A Review of Quality Issues Associated with Studying Hard-to-Reach Populations

*Lars Lyberg, Stockholm University 
Janet Alice Harkness, University Nebraska-Lincoln 
Peter Philipp Mohler, University of Mannheim 
Mathew Stange, University Nebraska Lincoln 
Beth-Ellen Pennell, University of Michigan 

Keywords: systematic review for surveying H2R, quality assurance and quality control,

The reasons that complicate collecting quality data from populations considered to be hard to reach (here H2R) are diverse and often interrelated. Populations may be difficult to sample, to access or contact, to persuade to interview or to interview. Alternatively, aspects such as relevance, timeliness, comparability or ethics may pose major problems. This review is provided in the context of a quality assurance and quality control framework to survey error throughout the survey production process. The discussion is based on an extensive systematic review of quantitative and qualitative literature related to H2R, as well as our first-hand experience and knowledge of surveying these populations. We discuss and define kinds of H2R populations and the characteristics that earn them the H2R label and relate these to different sources of survey error. In keeping with the goals of a systematic review, we identify and discuss literature from various disciplines and sources on methodological challenges posed by H2R research. In our comprehensive overview of populations, challenges and solutions proposed, we also identify research gaps and methodological questions which urgently need to be addressed.

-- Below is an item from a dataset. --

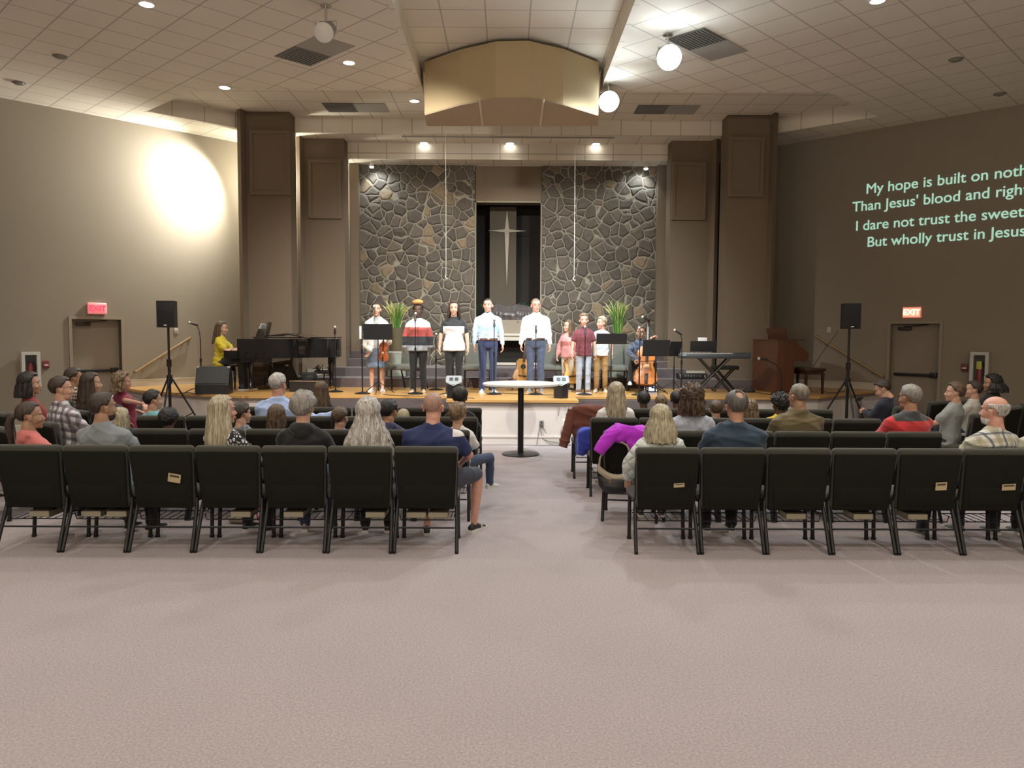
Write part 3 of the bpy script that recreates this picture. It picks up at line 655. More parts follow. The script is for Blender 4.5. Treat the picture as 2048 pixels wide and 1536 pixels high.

Here we consider sources of error and survey lifecycle stages less frequently discussed or for which concrete data and solutions are sparse. We identify pertinent quality assurance/control steps to address such gaps and point to tools to remedy important measurement and documentation deficits. We expect our quality assurance/control framework and systematic review to provide innovative and unique insights into ways to improve current practice in surveying H2R populations.